◆ **Job**: Write the material out again in full, exactly.
↓↓↓
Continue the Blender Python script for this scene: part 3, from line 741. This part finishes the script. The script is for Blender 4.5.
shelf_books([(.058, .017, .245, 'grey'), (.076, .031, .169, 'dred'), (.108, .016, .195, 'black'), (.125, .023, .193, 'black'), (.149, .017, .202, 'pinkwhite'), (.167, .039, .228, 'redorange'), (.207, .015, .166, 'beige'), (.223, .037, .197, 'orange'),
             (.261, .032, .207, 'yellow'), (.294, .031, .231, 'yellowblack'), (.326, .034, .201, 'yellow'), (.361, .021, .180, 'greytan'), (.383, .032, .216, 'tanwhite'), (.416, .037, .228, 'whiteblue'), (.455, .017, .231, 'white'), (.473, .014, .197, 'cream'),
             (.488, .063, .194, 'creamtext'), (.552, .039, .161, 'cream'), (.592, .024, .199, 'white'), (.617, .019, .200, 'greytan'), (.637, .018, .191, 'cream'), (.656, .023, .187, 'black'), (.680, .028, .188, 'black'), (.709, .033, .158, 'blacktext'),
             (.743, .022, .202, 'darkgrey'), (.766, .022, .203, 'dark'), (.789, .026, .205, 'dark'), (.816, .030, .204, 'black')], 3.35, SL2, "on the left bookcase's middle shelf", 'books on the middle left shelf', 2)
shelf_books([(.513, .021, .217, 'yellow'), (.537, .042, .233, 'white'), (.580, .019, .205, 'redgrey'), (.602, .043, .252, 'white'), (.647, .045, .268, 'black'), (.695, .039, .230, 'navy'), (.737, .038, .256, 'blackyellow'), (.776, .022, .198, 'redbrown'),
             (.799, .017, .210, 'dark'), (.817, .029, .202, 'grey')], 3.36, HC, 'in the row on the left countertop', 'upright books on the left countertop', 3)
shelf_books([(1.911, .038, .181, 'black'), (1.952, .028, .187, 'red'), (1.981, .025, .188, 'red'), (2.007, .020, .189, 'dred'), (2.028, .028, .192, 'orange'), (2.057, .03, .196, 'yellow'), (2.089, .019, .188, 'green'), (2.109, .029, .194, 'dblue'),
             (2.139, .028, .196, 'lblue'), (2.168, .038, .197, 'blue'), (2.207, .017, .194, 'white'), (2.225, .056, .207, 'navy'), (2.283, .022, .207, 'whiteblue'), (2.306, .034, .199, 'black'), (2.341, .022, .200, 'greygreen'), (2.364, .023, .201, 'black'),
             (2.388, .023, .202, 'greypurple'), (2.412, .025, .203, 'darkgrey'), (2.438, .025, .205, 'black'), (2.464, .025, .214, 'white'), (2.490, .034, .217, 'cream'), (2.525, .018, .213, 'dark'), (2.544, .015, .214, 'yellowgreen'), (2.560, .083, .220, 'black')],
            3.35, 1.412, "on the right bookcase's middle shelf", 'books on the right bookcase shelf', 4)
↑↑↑
◆ **Task output**:
Continue the Blender Python script for this scene: part 3, from line 741. This part finishes the script. The script is for Blender 4.5.
shelf_books([(.058, .017, .245, 'grey'), (.076, .031, .169, 'dred'), (.108, .016, .195, 'black'), (.125, .023, .193, 'black'), (.149, .017, .202, 'pinkwhite'), (.167, .039, .228, 'redorange'), (.207, .015, .166, 'beige'), (.223, .037, .197, 'orange'),
             (.261, .032, .207, 'yellow'), (.294, .031, .231, 'yellowblack'), (.326, .034, .201, 'yellow'), (.361, .021, .180, 'greytan'), (.383, .032, .216, 'tanwhite'), (.416, .037, .228, 'whiteblue'), (.455, .017, .231, 'white'), (.473, .014, .197, 'cream'),
             (.488, .063, .194, 'creamtext'), (.552, .039, .161, 'cream'), (.592, .024, .199, 'white'), (.617, .019, .200, 'greytan'), (.637, .018, .191, 'cream'), (.656, .023, .187, 'black'), (.680, .028, .188, 'black'), (.709, .033, .158, 'blacktext'),
             (.743, .022, .202, 'darkgrey'), (.766, .022, .203, 'dark'), (.789, .026, .205, 'dark'), (.816, .030, .204, 'black')], 3.35, SL2, "on the left bookcase's middle shelf", 'books on the middle left shelf', 2)
shelf_books([(.513, .021, .217, 'yellow'), (.537, .042, .233, 'white'), (.580, .019, .205, 'redgrey'), (.602, .043, .252, 'white'), (.647, .045, .268, 'black'), (.695, .039, .230, 'navy'), (.737, .038, .256, 'blackyellow'), (.776, .022, .198, 'redbrown'),
             (.799, .017, .210, 'dark'), (.817, .029, .202, 'grey')], 3.36, HC, 'in the row on the left countertop', 'upright books on the left countertop', 3)
shelf_books([(1.911, .038, .181, 'black'), (1.952, .028, .187, 'red'), (1.981, .025, .188, 'red'), (2.007, .020, .189, 'dred'), (2.028, .028, .192, 'orange'), (2.057, .03, .196, 'yellow'), (2.089, .019, .188, 'green'), (2.109, .029, .194, 'dblue'),
             (2.139, .028, .196, 'lblue'), (2.168, .038, .197, 'blue'), (2.207, .017, .194, 'white'), (2.225, .056, .207, 'navy'), (2.283, .022, .207, 'whiteblue'), (2.306, .034, .199, 'black'), (2.341, .022, .200, 'greygreen'), (2.364, .023, .201, 'black'),
             (2.388, .023, .202, 'greypurple'), (2.412, .025, .203, 'darkgrey'), (2.438, .025, .205, 'black'), (2.464, .025, .214, 'white'), (2.490, .034, .217, 'cream'), (2.525, .018, .213, 'dark'), (2.544, .015, .214, 'yellowgreen'), (2.560, .083, .220, 'black')],
            3.35, 1.412, "on the right bookcase's middle shelf", 'books on the right bookcase shelf', 4)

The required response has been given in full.